Frankly, if I had breathed a word of the idea that Palestinian children should be taken from their death-cult-teaching parents so that they would not be raised in that fashion, the word "genocide" would not have been long in coming to the lips of readers. But oddly enough, the fact that CPS was trying, by the confiscation of the next generation, to wipe this weird polygamist sect from the face of the earth was not called this by anyone that I know of.
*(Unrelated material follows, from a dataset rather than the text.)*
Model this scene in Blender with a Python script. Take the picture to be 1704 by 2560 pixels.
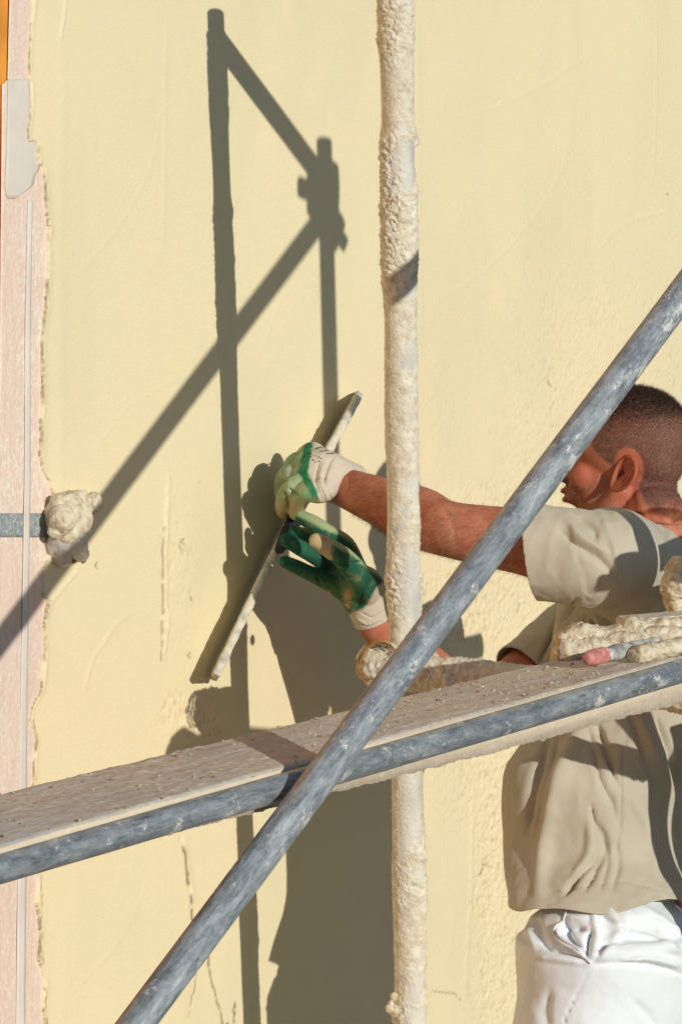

Fortunately, though, there still is a rule of law in the state of Texas, and it looks as if CPS and Judge Barbara Walther may get a bit of a slap-down from the higher courts over their abuse of power.

Lord Acton was undoubtedly right: "Power tends to corrupt; absolute power corrupts absolutely." And the power to snatch children is somewhere pretty high up on the scale towards absolute power.

So I don't want it, and I'm glad I don't have it. And perhaps we should pray for the souls of the CPS workers who think they do have it, and who think they can wield it to wipe out bad ideas. For it is surely a corrupting thing.